What is asked. Examine the records and identify each line that includes the string "from". Copy those lines.

Given information.

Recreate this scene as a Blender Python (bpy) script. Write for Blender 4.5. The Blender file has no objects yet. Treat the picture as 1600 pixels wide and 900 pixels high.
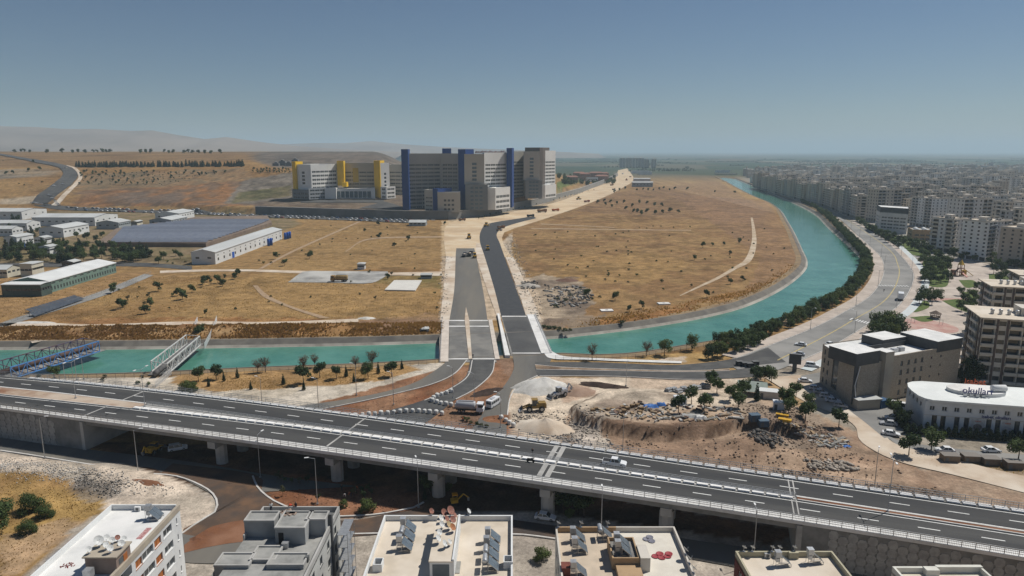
import bpy, math, random
import numpy as np
from mathutils import Vector
SC = bpy.context.scene
COL = SC.collection
R = math.radians
random.seed(7)
# ------------------------------------------------------------------ camera
FPX, PITCH, CAMH = 1081.0, R(11.2), 76.0
cam = bpy.data.cameras.new('camera'); camo = bpy.data.objects.new('camera', cam); COL.objects.link(camo)
cam.sensor_width = 36; cam.lens = 36*FPX/1600; cam.clip_start = 1; cam.clip_end = 200000
camo.location = (0, 0, CAMH); camo.rotation_euler = (math.pi/2-PITCH, 0, 0); SC.camera = camo
# ------------------------------------------------------------------ sky and sun
SUN_EL, SUN_DIR = R(56), Vector((0.885, 0.465, 0)).normalized()
w = bpy.data.worlds.new('World'); SC.world = w; w.use_nodes = True
wn = w.node_tree; bg = wn.nodes['Background']
sky = wn.nodes.new('ShaderNodeTexSky'); sky.sky_type = 'NISHITA'; sky.sun_disc = False
sky.sun_elevation = SUN_EL; sky.sun_rotation = math.atan2(SUN_DIR.x, SUN_DIR.y)
sky.altitude = 500; sky.air_density = 1.0; sky.dust_density = 0.1; sky.ozone_density = 6.0
wn.links.new(sky.outputs[0], bg.inputs[0]); bg.inputs[1].default_value = 0.052
sun = bpy.data.lights.new('sun', 'SUN'); sun.energy = 4.7; sun.angle = R(0.53); sun.color = (1, .955, .88)
suno = bpy.data.objects.new('sun', sun); COL.objects.link(suno)
_d = Vector((SUN_DIR.x*math.cos(SUN_EL), SUN_DIR.y*math.cos(SUN_EL), math.sin(SUN_EL)))
suno.rotation_euler = _d.to_track_quat('Z', 'Y').to_euler(); suno.location = (300, 100, 400)
SC.view_settings.view_transform = 'Standard'; SC.view_settings.look = 'None'
SC.view_settings.exposure = -0.1; SC.view_settings.gamma = 1
SC.render.engine = 'CYCLES'
HAZE = 0.000105
cy = SC.cycles
cy.max_bounces = 5; cy.diffuse_bounces = 2; cy.glossy_bounces = 2; cy.transmission_bounces = 2; cy.volume_bounces = 1
cy.transparent_max_bounces = 6; cy.caustics_reflective = False; cy.caustics_refractive = False
cy.use_denoising = True; cy.sample_clamp_indirect = 4
cy.use_adaptive_sampling = True; cy.adaptive_threshold = 0.015
# ------------------------------------------------------------------ helpers
CP, SP = math.cos(PITCH), math.sin(PITCH)
def at(px, py, z=0.0):
    """the place on the level z that lies on the sight line of a photo point"""
    u = (px-800)/FPX; v = (450-py)/FPX
    d = (CAMH-z)/(SP-v*CP)
    return Vector((u*d, d*(CP+v*SP), z))
def pix(x, y, z):
    d = y*CP-(z-CAMH)*SP
    return 800+FPX*x/d, 450-FPX*(y*SP+(z-CAMH)*CP)/d
def at2(px, py, z=0.0):
    p = at(px, py, z); return (p.x, p.y)
def lerp(a, b, t): return a+(b-a)*t
def sst(a, b, x):
    t = np.clip((x-a)/(b-a), 0, 1); return t*t*(3-2*t)
ORD = ['first','second','third','fourth','fifth','sixth','seventh','eighth','ninth','tenth','eleventh','twelfth','thirteenth','fourteenth','fifteenth','sixteenth','seventeenth','eighteenth','nineteenth','twentieth']
TENS = {20:'twenty',30:'thirty',40:'forty',50:'fifty',60:'sixty',70:'seventy',80:'eighty',90:'ninety'}
def ordn(i):
    if i < 20: return ORD[i]
    n = i+1; t = n//10*10; r = n % 10
    if n >= 100: return 'hundred-and-'+ordn(n-101) if n > 100 else 'hundredth'
    return TENS[t][:-1]+'ieth' if r == 0 else TENS[t]+'-'+ORD[r-1]

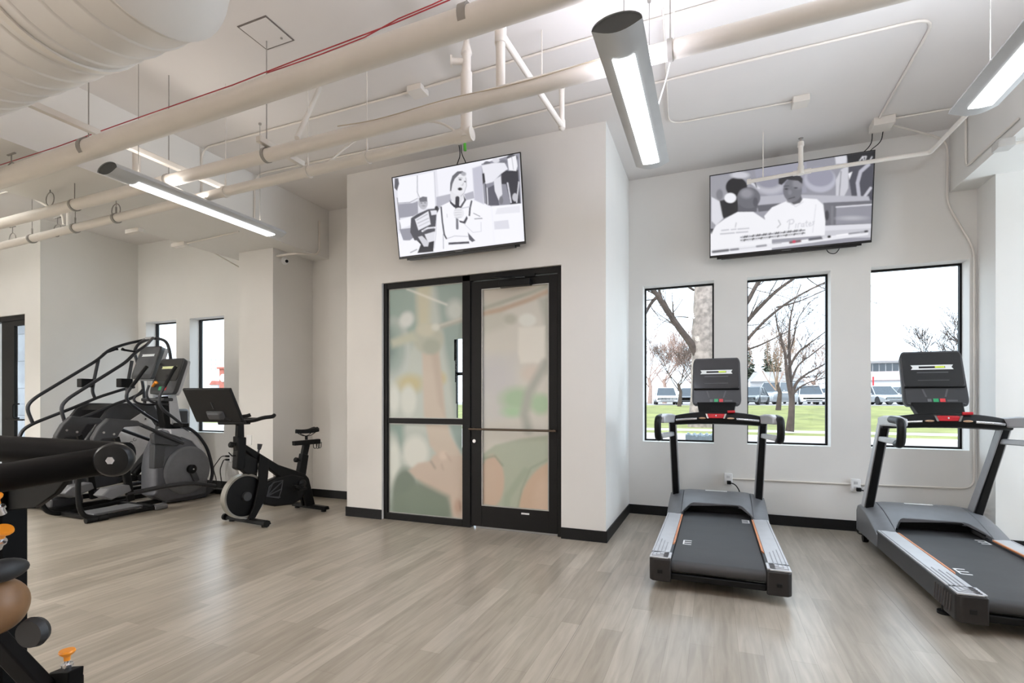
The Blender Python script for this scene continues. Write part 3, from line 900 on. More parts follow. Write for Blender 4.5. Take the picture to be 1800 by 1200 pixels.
def paint2(q):
    C = Canvas(270, 152, (150, 150, 160), q)
    C.poly([(60, 350), (1640, 90), (1640, 560), (500, 700), (60, 700)], (142, 142, 152), 6)
    C.poly([(480, 300), (960, 230), (960, 520), (620, 560), (520, 500)], (150, 150, 164), 6); C.ell(620, 470, 130, 66, (180, 180, 190), 16); C.ell(610, 420, 110, 60, (140, 140, 154), 14)
    C.ell(1090, 400, 150, 120, (176, 176, 190), 10); C.ell(1090, 370, 128, 96, (146, 146, 162), 10); C.poly([(1230, 180), (1350, 165), (1340, 240), (1240, 250)], (206, 206, 214), 6)
    C.poly([(1350, 165), (1620, 118), (1620, 600), (1400, 600), (1350, 300)], (74, 74, 84), 5); C.poly([(1340, 160), (1620, 115), (1620, 215), (1360, 245)], (30, 30, 34), 4)
    C.poly([(1240, 400), (1290, 300), (1360, 260), (1360, 480), (1300, 600), (1240, 570)], (196, 196, 204), 4); C.line([(1290, 320), (1270, 590)], 8, (110, 110, 118)); C.poly([(1360, 340), (1400, 320), (1370, 400)], (228, 228, 234), 3)
    C.line([(1560, 250), (1480, 320), (1450, 430), (1470, 590)], 34, (178, 178, 190), 4); C.line([(1500, 590), (1580, 480)], 26, (190, 190, 200), 4)
    C.poly([(500, 560), (760, 540), (1560, 560), (1580, 620), (1120, 650), (480, 680)], (176, 176, 186), 5); C.poly([(500, 640), (720, 620), (620, 690), (520, 700)], (96, 96, 104), 5)
    C.poly([(1120, 620), (1600, 600), (1600, 830), (1130, 840)], (104, 104, 112), 4); C.poly([(1245, 665), (1590, 640), (1590, 820), (1240, 830)], (140, 140, 150), 5); C.line([(1245, 662), (1590, 640)], 12, (214, 214, 222)); C.ell(1400, 770, 120, 20, (176, 176, 184), 14)
    C.ell(1155, 740, 20, 48, (56, 56, 62)); C.line([(1205, 660), (1205, 820)], 24, (120, 120, 128), 5)
    C.poly([(1130, 840), (1600, 825), (1600, 880), (1130, 900)], (214, 214, 222), 4); C.poly([(1100, 890), (1600, 870), (1590, 960), (1100, 960)], (196, 196, 204), 3)
    # dark crowd at the left
    C.poly([(90, 380), (430, 330), (440, 460), (260, 560), (200, 760), (95, 860)], (150, 150, 158), 6); C.ell(320, 470, 96, 90, (26, 26, 30), 5); C.ell(350, 360, 80, 30, (196, 196, 204), 8)
    C.poly([(150, 600), (330, 560), (340, 700), (210, 760), (160, 680)], (36, 36, 40), 5); C.ell(265, 570, 52, 46, (232, 232, 238), 4); C.poly([(100, 560), (170, 600), (200, 760), (140, 820), (100, 780)], (214, 214, 222), 5); C.ell(170, 540, 30, 50, (120, 120, 128), 6)
    C.line([(450, 430), (520, 480)], 20, (206, 206, 214), 4); C.line([(480, 420), (500, 470)], 8, (40, 40, 46), 3)
    # bald man from behind in a white shirt
    C.poly([(340, 600), (520, 590), (500, 700), (330, 710)], (92, 92, 100), 4); C.ell(430, 570, 104, 98, (104, 104, 112), 4); C.ell(410, 530, 56, 42, (142, 142, 150), 16); C.ell(490, 610, 22, 44, (84, 84, 92), 4)
    C.poly([(90, 900), (140, 820), (220, 760), (330, 700), (470, 700), (600, 790), (640, 900), (640, 1090), (90, 1120)], (234, 234, 239), 3)
    C.line([(318, 800), (310, 840)], 6, (160, 160, 168)); C.line([(190, 868), (250, 862)], 12, (190, 190, 198)); C.line([(275, 862), (315, 858)], 12, (190, 190, 198)); C.line([(335, 858), (430, 852)], 12, (190, 190, 198)); C.line([(180, 900), (300, 892)], 12, (184, 184, 192)); C.line([(320, 890), (420, 884)], 12, (184, 184, 192))
    # player in a white shirt
    C.poly([(770, 560), (900, 520), (930, 620), (860, 650), (790, 630)], (84, 84, 90), 4)
    C.poly([(570, 740), (640, 660), (780, 600), (830, 640), (900, 620), (930, 575), (1060, 585), (1120, 640), (1140, 800), (1135, 930), (640, 960), (600, 860)], (234, 234, 239), 3)
    C.line([(800, 610), (860, 655), (930, 610)], 8, (204, 204, 212)); C.line([(700, 780), (720, 820), (690, 850)], 5, (120, 120, 128)); C.line([(1050, 640), (1020, 900)], 6, (206, 206, 214))
    C.ell(830, 500, 88, 110, (112, 112, 120), 4); C.ell(880, 440, 50, 50, (134, 134, 142), 14); C.poly([(700, 440), (700, 390), (760, 365), (900, 362), (925, 390), (920, 440), (880, 410), (780, 400), (730, 450)], (46, 46, 50), 4)
    C.ell(772, 488, 16, 7, (48, 48, 52), 3); C.ell(860, 478, 18, 7, (60, 60, 66), 3); C.line([(748, 462), (795, 458)], 6, (60, 60, 66)); C.ell(805, 520, 18, 24, (128, 128, 136), 6); C.line([(795, 580), (850, 565)], 9, (64, 64, 70)); C.ell(805, 605, 26, 12, (120, 120, 128), 6)
    # shirt script
    G = (186, 186, 194)
    C.line([(795, 865), (805, 790)], 7, G); C.line([(780, 800), (800, 780), (835, 775), (845, 795), (830, 815), (805, 820)], 7, G)
    C.line([(858, 855), (864, 818)], 6, G); C.line([(880, 852), (886, 815), (904, 812)], 6, G)
    C.line([(936, 815), (916, 820), (914, 845), (932, 842), (938, 815), (938, 846)], 6, G); C.line([(962, 790), (958, 840), (970, 842)], 6, G); C.line([(950, 808), (976, 804)], 5, G)
    C.line([(984, 826), (1004, 818), (996, 804), (982, 822), (988, 840), (1006, 836)], 6, G); C.line([(1034, 798), (1020, 802), (1030, 820), (1014, 832)], 6, G)
    C.line([(1470, 215), (1500, 175), (1510, 215)], 8, (228, 228, 234)); C.line([(1500, 178), (1535, 172), (1525, 205)], 7, (228, 228, 234)); C.line([(1575, 205), (1592, 175)], 7, (228, 228, 234))
    # caption strips
    C.poly([(350, 925), (950, 870), (950, 925), (350, 985)], (226, 226, 232), 2)
    C.line([(360, 935), (945, 878)], 10, (96, 96, 104)); C.line([(360, 962), (945, 905)], 9, (50, 50, 56))
    for k, x in enumerate(range(370, 940, 19)):
        if k % 5 != 4: C.line([(x, 940 - (x - 360) * .1), (x + 9, 925 - (x - 360) * .1)], 9, (24, 24, 28) if k % 3 else (180, 180, 188))
        if k % 6 != 2: C.line([(x, 972 - (x - 360) * .1), (x + 8, 956 - (x - 360) * .1)], 8, (30, 30, 34) if k % 4 == 1 else (196, 196, 202))
    C.poly([(90, 1040), (800, 985), (1130, 945), (1560, 895), (1560, 935), (1130, 985), (800, 1025), (90, 1090)], (228, 228, 234), 2)
    C.line([(115, 1062), (245, 1050)], 24, (110, 110, 116)); C.line([(270, 1048), (335, 1042)], 20, (130, 130, 138)); C.line([(350, 1040), (500, 1026)], 8, (200, 200, 206)); C.line([(505, 1022), (585, 1014)], 20, (150, 150, 158)); C.line([(650, 1000), (725, 993)], 12, (176, 176, 184))
    C.line([(810, 992), (905, 980)], 24, (120, 96, 102)); C.ell(845, 985, 16, 14, (200, 70, 96)); C.line([(915, 980), (985, 972)], 10, (236, 236, 240)); C.line([(990, 968), (1110, 955)], 24, (96, 96, 104)); C.line([(1120, 952), (1165, 948)], 22, (206, 206, 212)); C.line([(1172, 945), (1182, 944)], 24, (20, 20, 24))
    C.line([(1250, 935), (1360, 922)], 14, (240, 240, 244)); C.line([(1370, 920), (1470, 910)], 16, (140, 140, 148)); C.line([(1485, 908), (1520, 904)], 22, (160, 160, 168)); C.line([(1528, 902), (1548, 900)], 22, (60, 60, 66))
    C.poly([(90, 850), (120, 850), (100, 900)], (40, 40, 44), 4)
    C.blur(1)
    return C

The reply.
from mathutils import Vector
The Blender Python script for this scene continues. Write part 3, from line 900 on. More parts follow. Write for Blender 4.5. Take the picture to be 1800 by 1200 pixels.
    # bald man from behind in a white shirt